Aren’t we supposed to be doing big things with big teams? Heavens, no! Big things don’t get done by big teams; big things get done by the collaboration of many small teams doing many small things. This is what the programmers in the 1950s and ’60s knew instinctively. And it was this that was forgotten in the 1970s.

Why was this forgotten? I suspect it was because of a discontinuity. The number of programmers in the world began to explode in the 1970s. Prior to that, there were only a few thousand programmers in the world. After that, there were hundreds of thousands. Now that number is approaching one hundred million.

Those first programmers back in the 1950s and ’60s were not youngsters. They started programming in their 30s, 40s, and 50s. By the 1970s, just when the population of programmers was staring to explode, those oldsters were starting to retire. So the necessary training never occurred. An impossibly young cohort of 20-somethings entered the workforce just as the experienced folks were leaving, and their experience was not effectively transferred.

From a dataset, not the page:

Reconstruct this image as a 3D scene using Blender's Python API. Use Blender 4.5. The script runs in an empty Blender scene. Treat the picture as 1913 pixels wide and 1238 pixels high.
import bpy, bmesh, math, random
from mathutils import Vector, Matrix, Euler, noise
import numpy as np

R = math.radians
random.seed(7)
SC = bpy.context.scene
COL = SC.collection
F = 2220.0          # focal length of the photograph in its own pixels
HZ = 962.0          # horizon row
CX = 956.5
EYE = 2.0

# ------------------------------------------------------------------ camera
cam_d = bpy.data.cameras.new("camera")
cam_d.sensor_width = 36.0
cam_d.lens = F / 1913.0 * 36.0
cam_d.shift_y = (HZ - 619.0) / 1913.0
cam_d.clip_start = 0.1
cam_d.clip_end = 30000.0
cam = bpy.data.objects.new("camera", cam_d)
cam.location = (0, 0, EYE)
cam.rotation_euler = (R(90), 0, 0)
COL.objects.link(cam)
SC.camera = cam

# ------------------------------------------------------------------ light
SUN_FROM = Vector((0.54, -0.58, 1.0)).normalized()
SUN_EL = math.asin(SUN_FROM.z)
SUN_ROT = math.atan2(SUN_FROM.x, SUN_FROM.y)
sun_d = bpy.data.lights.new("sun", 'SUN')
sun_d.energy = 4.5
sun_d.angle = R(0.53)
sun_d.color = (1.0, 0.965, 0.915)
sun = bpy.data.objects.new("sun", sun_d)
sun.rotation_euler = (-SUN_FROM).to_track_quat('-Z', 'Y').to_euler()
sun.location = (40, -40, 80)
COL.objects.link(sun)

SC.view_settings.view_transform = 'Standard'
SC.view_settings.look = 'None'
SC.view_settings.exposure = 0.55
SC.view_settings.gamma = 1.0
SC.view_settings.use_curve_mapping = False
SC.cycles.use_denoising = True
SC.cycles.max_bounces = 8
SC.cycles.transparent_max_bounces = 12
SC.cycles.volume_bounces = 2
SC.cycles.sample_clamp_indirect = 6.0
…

Some would say that this event started a kind of dark ages in programming. For 30 years, we struggled with the idea that we should be doing big things with big teams, never knowing that the secret was to do many small things with many small teams.

Then in the mid ’90s, we began to realize what we had lost. The idea of small teams began to germinate and grow. The idea spread through the community of software developers, gathering steam. In 2000, we realized we needed an industry-wide reboot. We needed to be reminded of what our forebears instinctively knew. We needed, once again, to realize that big things are done by many collaborating small teams doing small things.

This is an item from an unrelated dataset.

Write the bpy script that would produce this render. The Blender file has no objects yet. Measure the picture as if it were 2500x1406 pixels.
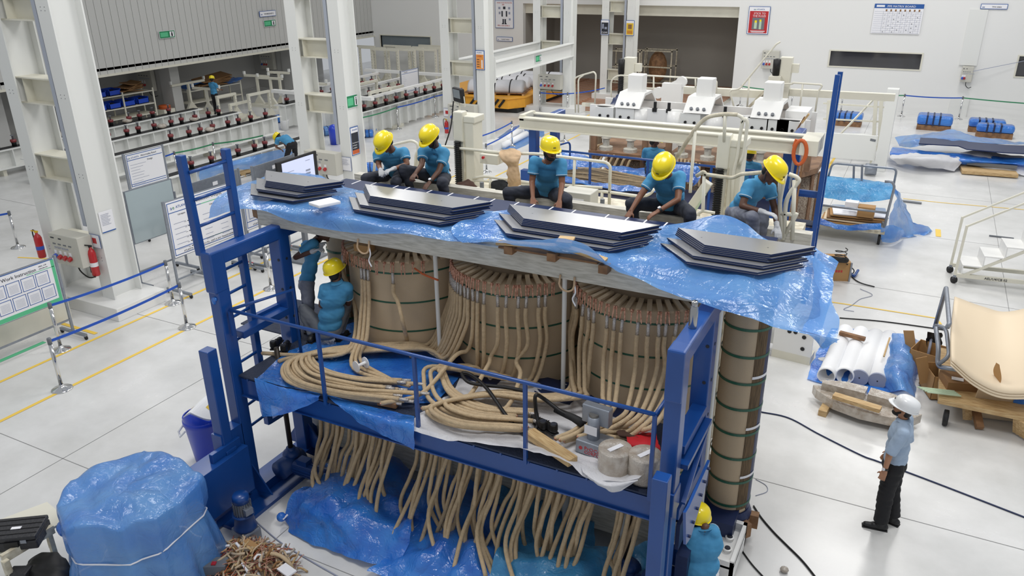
import bpy, bmesh, math, random
from mathutils import Vector, Matrix, Quaternion, noise
from math import sin, cos, pi, radians, hypot, atan2, sqrt
S = bpy.context.scene
COL = S.collection
V = Vector
rnd = random.Random(7)

# ---------------------------------------------------------------- camera, world, lamps, exposure
HC, FPX = 6.5, 1917.0
YAW, PIT, ROLL = radians(27.46), radians(22.9), radians(-0.684)
_d = V((-sin(YAW)*cos(PIT), cos(YAW)*cos(PIT), -sin(PIT)))
_r0 = V((cos(YAW), sin(YAW), 0)); _u0 = _r0.cross(_d)
_r = _r0*cos(ROLL) + _u0*sin(ROLL); _u = -_r0*sin(ROLL) + _u0*cos(ROLL)
cam = bpy.data.cameras.new('camera'); camo = bpy.data.objects.new('camera', cam); COL.objects.link(camo)
camo.matrix_world = Matrix(((_r.x, _u.x, -_d.x, 0), (_r.y, _u.y, -_d.y, 0), (_r.z, _u.z, -_d.z, HC), (0, 0, 0, 1)))
cam.sensor_width = 36.0; cam.lens = FPX/2500*36; cam.clip_start = .1; cam.clip_end = 300
S.camera = camo
S.view_settings.view_transform = 'Standard'; S.view_settings.look = 'None'; S.view_settings.gamma = 1
S.view_settings.use_curve_mapping = False; S.view_settings.exposure = -0.08

w = bpy.data.worlds.new('world'); S.world = w; w.use_nodes = True
w.node_tree.nodes['Background'].inputs[0].default_value = (.91, .95, 1, 1)
w.node_tree.nodes['Background'].inputs[1].default_value = .48
def area(x, y, z, sx, sy, e, col=(1, .98, .95), rot=(0, 0, 0)):
    l = bpy.data.lights.new('high_bay_lamp', 'AREA'); l.shape = 'RECTANGLE'; l.size = sx; l.size_y = sy; l.energy = e; l.color = col
    o = bpy.data.objects.new('high_bay_lamp', l); o.location = (x, y, z); o.rotation_euler = rot; COL.objects.link(o); return o
for x, y, e in ((-1, 5, 380), (2, 12, 420), (-9, 6, 300), (-8, 14, 420), (0, 22, 480), (-9, 24, 430), (1, 33, 480), (-10, 34, 400), (-18, 14, 330), (-20, 27, 330)):
    area(x, y, 11.5, 2.6, 2.6, e)

# ---------------------------------------------------------------- where a sight line meets a plane of the hall (used to set things down where they stand)
def ray(px, py): return _d + _r*((px-1250)/FPX) - _u*((py-703)/FPX)
def az(px, py, z=0.0):
    v = ray(px, py); t = (z-HC)/v.z; return V((v.x*t, v.y*t, z))
def ay(px, py, y):
    v = ray(px, py); t = y/v.y; return V((v.x*t, y, HC+v.z*t))
def ax(px, py, x):
    v = ray(px, py); t = x/v.x; return V((x, v.y*t, HC+v.z*t))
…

To help popularize this, we gave the idea a name. We called it “Agile.”

I wrote this preface in the first days of 2019. It’s been nearly two decades since the reboot of 2000, and it seems to me that it’s time for yet another. Why? Because the simple and small message of Agile has become muddled over the intervening years. It’s been mixed with the concepts of Lean, Kanban, LeSS, SAFe, Modern, Skilled, and so many others. These other ideas are not bad, but they are not the original Agile message.

So it’s time, once again, for us to be reminded of what our forebears knew in the ’50s and ’60s, and what we relearned in 2000. It’s time to remember what Agile really is.

In this book, you will find nothing particularly new, nothing astounding or startling, nothing revolutionary that breaks the mold. What you will find is a restatement of Agile as it was told in 2000. Oh, it’s told from a different perspective, and we have learned a few things over the last 20 years that I’ll include. But overall, the message of this book is the message of 2001 and the message of 1950.

It’s an old message. It’s a true message. It’s a message that gives us the small solution to the small problem of small software teams doing small things.